Rachel Reeves’s Budget will pile pressure on renters – ‘people can’t take much more’ | Politics | News

Rachel Reeves’s Budget will pile pressure on renters by driving up rents and forcing landlords out of the market, industry leaders have claimed, with one warning: “People can’t take much more.” The stark verdict came after the Chancellor confirmed a 2% increase in income tax on rental profits from April 2027, lifting the basic, higher and additional rates to 22%, 42% and 47%.

Announced in yesterday’s statement in the Commons, the rise ends months of speculation and lands alongside the Renters’ Rights Bill, which will ban no-fault evictions and extend notice periods. Matt Hutchinson, director of flatshare site SpareRoom, said the tax raid could be the final blow for many landlords.

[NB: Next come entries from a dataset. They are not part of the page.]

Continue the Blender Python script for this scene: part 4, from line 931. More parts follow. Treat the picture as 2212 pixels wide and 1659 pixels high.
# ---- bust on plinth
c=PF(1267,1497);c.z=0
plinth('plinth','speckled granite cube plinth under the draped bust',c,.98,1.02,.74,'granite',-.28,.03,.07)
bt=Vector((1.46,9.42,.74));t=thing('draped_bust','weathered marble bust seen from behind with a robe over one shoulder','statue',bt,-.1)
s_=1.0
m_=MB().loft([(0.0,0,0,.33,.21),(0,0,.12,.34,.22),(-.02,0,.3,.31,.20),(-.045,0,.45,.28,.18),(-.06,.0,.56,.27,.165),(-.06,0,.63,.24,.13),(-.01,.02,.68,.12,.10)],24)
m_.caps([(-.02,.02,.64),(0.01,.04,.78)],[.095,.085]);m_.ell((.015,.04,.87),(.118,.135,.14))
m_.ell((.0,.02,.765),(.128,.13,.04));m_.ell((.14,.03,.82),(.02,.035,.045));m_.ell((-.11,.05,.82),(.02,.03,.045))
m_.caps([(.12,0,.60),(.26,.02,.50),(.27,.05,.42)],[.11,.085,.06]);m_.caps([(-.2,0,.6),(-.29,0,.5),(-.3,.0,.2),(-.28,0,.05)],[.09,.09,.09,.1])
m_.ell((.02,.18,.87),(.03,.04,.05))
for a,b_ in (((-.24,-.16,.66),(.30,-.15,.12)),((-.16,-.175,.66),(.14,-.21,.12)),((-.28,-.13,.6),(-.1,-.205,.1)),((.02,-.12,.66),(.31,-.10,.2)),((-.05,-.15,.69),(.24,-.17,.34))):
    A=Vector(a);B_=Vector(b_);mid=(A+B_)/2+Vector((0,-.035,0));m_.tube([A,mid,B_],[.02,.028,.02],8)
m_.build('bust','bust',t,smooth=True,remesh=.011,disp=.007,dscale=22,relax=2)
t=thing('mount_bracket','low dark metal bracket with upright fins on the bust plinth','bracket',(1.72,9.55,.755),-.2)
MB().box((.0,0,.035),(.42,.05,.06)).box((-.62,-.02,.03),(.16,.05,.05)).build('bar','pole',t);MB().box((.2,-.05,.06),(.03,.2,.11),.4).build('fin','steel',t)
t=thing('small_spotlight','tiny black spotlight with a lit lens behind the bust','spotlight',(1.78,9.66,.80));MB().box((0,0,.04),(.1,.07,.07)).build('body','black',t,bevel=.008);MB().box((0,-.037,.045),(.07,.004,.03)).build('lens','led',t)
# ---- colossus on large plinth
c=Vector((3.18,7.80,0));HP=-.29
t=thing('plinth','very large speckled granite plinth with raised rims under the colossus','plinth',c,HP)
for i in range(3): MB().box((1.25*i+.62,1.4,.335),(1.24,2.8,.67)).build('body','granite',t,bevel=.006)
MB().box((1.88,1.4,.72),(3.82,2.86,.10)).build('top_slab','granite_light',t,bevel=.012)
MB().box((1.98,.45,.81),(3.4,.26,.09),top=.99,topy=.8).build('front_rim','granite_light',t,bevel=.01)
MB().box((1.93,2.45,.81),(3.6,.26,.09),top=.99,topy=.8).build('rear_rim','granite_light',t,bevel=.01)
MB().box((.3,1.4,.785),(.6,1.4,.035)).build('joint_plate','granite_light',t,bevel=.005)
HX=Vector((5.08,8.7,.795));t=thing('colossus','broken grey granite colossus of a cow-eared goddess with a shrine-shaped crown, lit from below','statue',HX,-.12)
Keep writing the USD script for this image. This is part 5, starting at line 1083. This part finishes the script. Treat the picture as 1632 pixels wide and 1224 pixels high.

Mr Hutchinson said: “There’s a very real risk landlords facing reduced profit margins will pass this on to tenants by increasing rents, which are already at record highs.

“Tenants have no protections from market volatility and too many people spend 40-50% of their income on rent. People can’t take much more.”

He called it “the straw that breaks the camel’s back” and added: “Driving landlords out the sector in the middle of a supply crisis that’s keeping rents unaffordably high helps no-one, least of all renters.”

Vann Vogstad, founder and CEO of COHO – one of the UK’s largest marketplaces for HMOs and professional rentals – said tenants would bear the true cost.

Mr Vogstad said: “It will be the tenants as well as landlords who pay the price for the Chancellor’s move. This tax hike, especially when coupled with the upcoming Renters’ Rights Bill reforms, will inevitably result in higher rents. That’s just basic economics.”

He warned that landlords unable to raise rents sufficiently would sell, handing the market to corporate giants.

Mr Vogstad continued: “In the cases where tenants can’t afford the rent, landlords will be forced to sell. This won’t help renters onto the property ladder as demand for housing remains strong and prices are unlikely to fall meaningfully. Instead, we’ll see more properties acquired by large corporate landlords who prioritise shareholder value over tenant wellbeing.”

Mr Vogstad said HMOs – often the cheapest per-room option for younger and lower-paid workers – would suffer most because their higher yields of 12-18% (against 3-6% on standard buy-to-lets) mean a far bigger absolute tax hit.

Average private rents in England rose 8.8% in the year to October, according to the Office for National Statistics, with many tenants already spending half their take-home pay on housing.

Industry estimates suggest 100,000–150,000 private landlords have quit since 2016; the new tax is expected to accelerate the exodus.

Mr Vogstad said the Government should be encouraging new shared and purpose-built rental homes rather than “making landlords an easy political target”.

With the changes delayed until the 2027/28 tax year, landlords have 18 months to raise rents or sell – a window that will only tighten supply further.